CHILDREN OF HIROSHIMA – Special video art event in Venice, August the 9th 2017, 7 pm
This special video art night suggests even a conceptual path into video art and cinema, proposing a poly-focal investigation that focuses on the contemporary inheritances of the dramatic events of Hiroshima and Nagasaki of 1945.
The realistic work Kuroi Ame (Black Rain) of 1989 differs, for instance, from the didactic approach of the classic documentary. The director Shohei Imamura suggests a perspective shift adopting the victims’ point of view through the main character’s look on the genbaku, a Japanese word referring to the atomic blast.

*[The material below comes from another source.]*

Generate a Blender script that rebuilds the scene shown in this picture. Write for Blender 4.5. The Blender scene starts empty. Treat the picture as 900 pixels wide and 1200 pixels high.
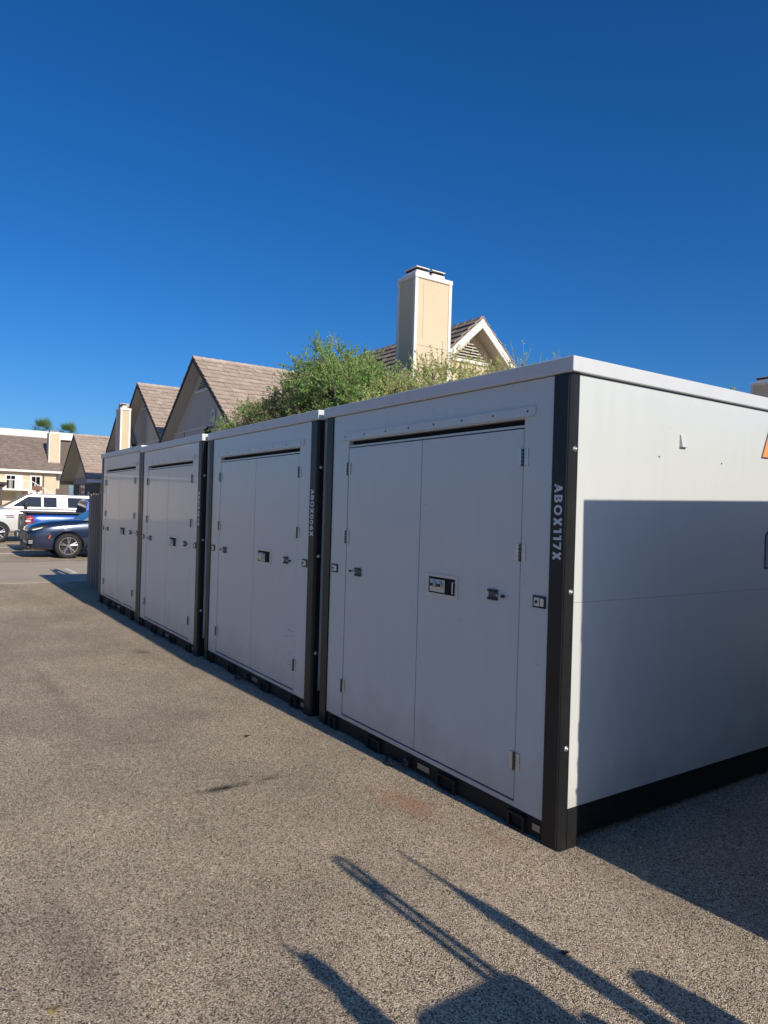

Children of Hiroshima (1952) – the first local movie after the US occupation – represents another meaningful example because it deals with the topic with a more expressive liberty, documenting the day of the explosion by way of a flashback in which the three archetypical images are present. Among them, the shadows on the walls allow us to outline a thread with the new wave of the Japanese horror film as a recent elaboration field and Kurosawa Kiyoshi is one of its main exponents. In particular, it is a formal choice, related to a new interest of the shadow iconography, that embodies the recycling of the Hiroshima trauma. In Kairo (2001) – an outstanding movie in our selection – Kurosawa stages an unforeseeable drama in the usual course of life during the Digital Age in which both spirits and human beings live as victims of solitude and loss of identity. Therefore, the reference to the Hiroshima imagery acts as a medium that universalizes the discourse about the human condition and about the individuals’ suffering and their remaining marks on the wall, their profile, their record.
For the occasion, the Children of Hiroshima serie by Elin O’Hara Slavick and the video-installative serie by Kailum Graves will be exposed.